6)「弘前公園有料化」が、わずか2回の「有識者」のみの審議会で決定され「市民の合意を得た」上での実施ではなかったことであるから審議会の決定の見直しをするという視点。

 実効性の薄い資料からの審議・決定は絵空事に等しい。「弘前公園有料化」が、わずか2回の「有識者」のみの審議会で決定され市民に審議過程が公表されなかったことや、年間有料入園者は36万9千人で、889万9千円の収益があるとしていた有料入園者数や収益の推計には全く根拠がないことなどから、「市民の合意を得た」上での実施ではなかったことは明らかである。

7)また、弘前市は今年の桜祭り中に実施された「弘前公園有料見直しアンケート」の見直しをするという視点。

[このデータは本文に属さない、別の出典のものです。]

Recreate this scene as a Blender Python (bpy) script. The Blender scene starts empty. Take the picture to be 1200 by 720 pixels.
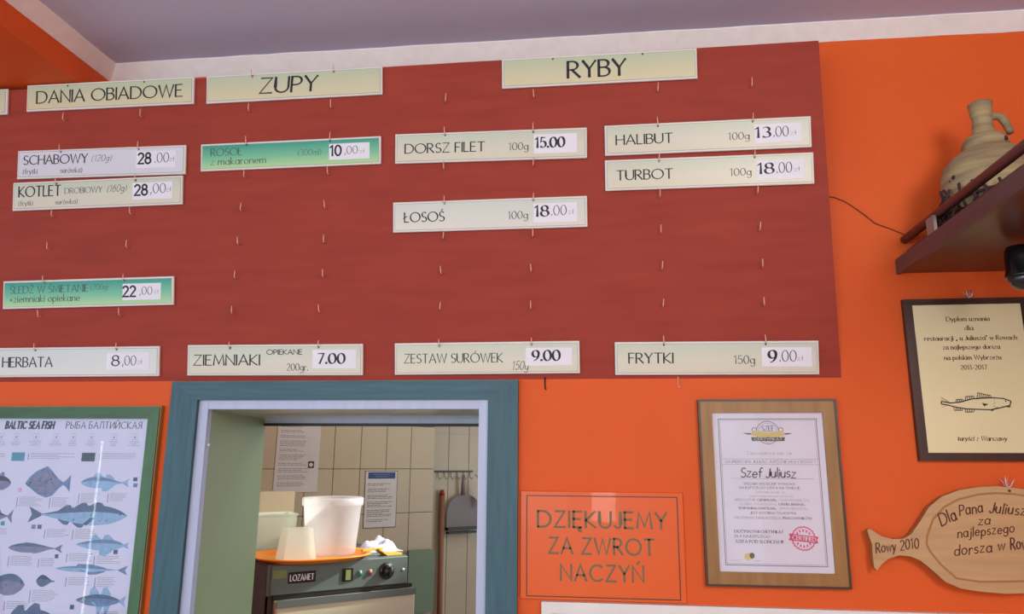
import bpy, math, random
from mathutils import Vector, Matrix
random.seed(7)
S = bpy.context.scene
COL = S.collection
R = math.radians

# ------------------------------------------------------------------ camera
cam = bpy.data.cameras.new('camera'); camo = bpy.data.objects.new('camera', cam); COL.objects.link(camo)
cam.sensor_fit = 'HORIZONTAL'; cam.sensor_width = 36.0; cam.lens = 36.0*860/1200
EYE = Vector((0.0, -2.22, 1.60)); YAW, PITCH, ROLL = .1178, .2058, .0076
fw = Vector((-math.sin(YAW)*math.cos(PITCH), math.cos(YAW)*math.cos(PITCH), math.sin(PITCH)))
rt = fw.cross(Vector((0, 0, 1))).normalized(); up = rt.cross(fw)
r2 = rt*math.cos(ROLL)+up*math.sin(ROLL); u2 = up*math.cos(ROLL)-rt*math.sin(ROLL)
camo.matrix_world = Matrix(((r2.x, u2.x, -fw.x, EYE.x), (r2.y, u2.y, -fw.y, EYE.y), (r2.z, u2.z, -fw.z, EYE.z), (0, 0, 0, 1)))
cam.clip_start = .05
S.camera = camo

# ------------------------------------------------------------------ world, lights, exposure
w = bpy.data.worlds.new('daylight'); S.world = w; w.use_nodes = True
w.node_tree.nodes['Background'].inputs[0].default_value = (.76, .82, 1.0, 1)
w.node_tree.nodes['Background'].inputs[1].default_value = .8
def area(name, loc, target, sx, sy, power, color):
    l = bpy.data.lights.new(name, 'AREA'); l.shape = 'RECTANGLE'; l.size = sx; l.size_y = sy; l.energy = power; l.color = color
    o = bpy.data.objects.new(name, l); COL.objects.link(o); o.location = loc
    o.rotation_euler = (Vector(target)-Vector(loc)).to_track_quat('-Z', 'Y').to_euler()
    return o
area('front_window_light', (-2.0, -5.6, 1.75), (-.3, 0, 1.9), 3.4, 1.7, 68, (.93, 1, .95))
area('left_window_light', (-3.6, -3.45, 1.35), (0, -2.6, 2.5), 2.4, 1.7, 22, (.50, .70, 1))
area('ceiling_lamp_light', (1.35, -3.4, 2.55), (-.3, 0, 1.8), .9, .9, 40, (1, .94, .86))
area('sign_highlight_light', (.03, -5.0, 1.22), (.03, 0, 1.3), .22, .35, 7, (1, .97, .92))  # small unseen light added for the highlight on the orange notice, plus frontal fill
area('glass_streak_light', (-3.52, -2.75, .8), (0, -2.75, .8), .022, 1.82, 1.0, (.85, 1, 1))  # thin strip light added to give the bright streak in the poster glass
area('kitchen_jamb_fill', (1.5, 2.2, 1.7), (-1.3, .9, 1.4), 1.0, 1.0, 10, (.95, 1, .95))  # area light added at the kitchen's right to brighten the green jamb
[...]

 弘前公園有料見直しについての「市民懇談会」が開催され、その場で、桜まつり期間に観光客を対象に実施したアンケート結果を公表した。
 それによると、アンケートの対象は「観光客」で、実数も255人、その内の203人が市外の居住者、言い換えると市民は52人しか含まれていないということである。この結果をもって最も影響を受ける市民に対する「有料見直し」の材料とするのであれば、全くの「市民無視」といわざるを得ない。
 新聞報道では、アンケート調査の対象を「観光客」と明記していたが、市の広報やホームページでは「さくらまつり期間の来園者で、弘前公園有料制に関心があり、回答していただける全ての方が対象です。」とあり、非常に曖昧で、「広く市民の意見を聞く手法」として都市公園審議会に報告していたものとはおよそ違った方向付けで為されたものであるとも言える。

8)後に、弘前公園有料見直しについての「市民懇談会」が開催されたが、その「市民懇談会」の議論や諮問の見直しをするという視点。

実効性と方法性に偏りがあり、その真意を測り知ることは難しいし、とうてい市民の総意を受けたものとは思えない。